Updated

The arms control deal struck in Italy by President Bush and Russian President Vladimir Putin gives both countries some breathing space on the divisive issue of a U.S. missile shield, and both leaders a summit success to claim back home.

But important policy differences remain between Washington and Moscow, as competing statements made Monday by Bush and Putin helped underscore.

A day after the two agreed to tie missile defense plans to arms-reduction talks, Bush suggested Putin would have "ample time" to consider how the 1972 Anti-Ballistic Missile treaty's ban on missile defenses could be overcome.

But he qualified the time frame, saying he wanted such an agreement sooner rather than later. "Time is of the essence," he told reporters in Rome, suggesting the United States would go ahead on its own with a missile defense shield if too much time elapsed.

Putin, back in Moscow, denied that the Genoa summit brought a "principal breakthrough" in the missile defense dispute. "We confirmed our adherence" to the ABM treaty, he told a meeting of top Cabinet officials.

That, of course, is the very treaty Bush hopes to scrap, or to heavily modify. It expressly bars either Russia or the United States from deploying a nationwide defense against ballistic missiles. Bush considers it a relic of the Cold War, and his administration hopes to develop a shield as soon as 2004. But Russia, many European leaders and congressional Democrats consider it a cornerstone of arms control.

While denying a breakthrough, Putin cited "significant forward movement." Noting that U.S. national security adviser Condoleezza Rice was coming to Moscow this week to kick off talks on the newly linked issues, he said the negotiations should "play their own positive role in resolving these difficult issues."

Rice said her talks with her Russian counterparts would not be formal negotiations, but more like "defense planning talks."

"We don't expect this to be a set of discussions that goes on for a very, very long period of time, taking years to get to what should be a fairly simple matter," said Rice, an expert on Russia.

The United States and Russia are obligated to reduce strategic nuclear weapons to between 3,000 and 3,500 each -- about half current stockpiles -- under a START II agreement that took years to negotiate and remains unratified. Putin says he wants to cut back to 1,500 each.

Those on both sides of the missile defense issue were heartened by the unexpected Putin-Bush agreement, even if it fell short of a true breakthrough.

"The Europeans can give a sigh of relief. Democrats in Congress will have to wait and see before voting on funds. This has the effect of building time into the process and pushing it down the road," said Spurgeon Keeny, director of the private Arms Control Association.
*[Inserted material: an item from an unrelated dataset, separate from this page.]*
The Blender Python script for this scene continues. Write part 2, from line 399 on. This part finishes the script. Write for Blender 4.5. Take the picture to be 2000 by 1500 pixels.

Sen. Joseph Biden, D-Del., chairman of the Senate Foreign Relations Committee and a missile defense skeptic, said the agreement suggested to him that the administration wouldn't abruptly pull out of the ABM treaty so long as the talks were continuing. "And I think that's very good news," he said.

Rep. Curt Weldon, R-Pa., one of Congress' most outspoken missile defense advocates, said Bush and Putin "have struck the right chord." He predicted the new atmosphere of cooperation could lead to larger U.S.-Russian agreements in other areas, including environmental protection, social programs and debt relief.

He said he was untroubled by Putin's comments in Moscow on adherence to the ABM treaty, saying, "That's for home consumption."

Both Bush and Putin were able to reap gains in prestige from their weekend understanding, analysts suggested.

For Bush, it was a chance to demonstrate his ability to make important deals on the world stage. The former Texas governor took the job with little foreign-policy experience and European allies feared his missile defense plan could spark a new arms race with Russia. It also gave Bush a chance to demonstrate that he wasn't espousing a go-it-alone, or unilateralist, foreign policy.

For Putin, the agreement allows him to claim he's still a global player and remind other world leaders that Russia remains a daunting nuclear power. It also gives Putin leverage in holding Bush to his campaign promise of reducing nuclear warheads and, possibly, in limiting the eventual scope of a U.S. missile shield.

Both Bush and Putin "are advantaged by continuing to talk about this," said Sandy Berger, former President Clinton's national security adviser. "They both want to appear reasonable to the rest of the world."

Still, Berger added, "The easiest thing in the world to agree to is to talk. Now comes the hard part."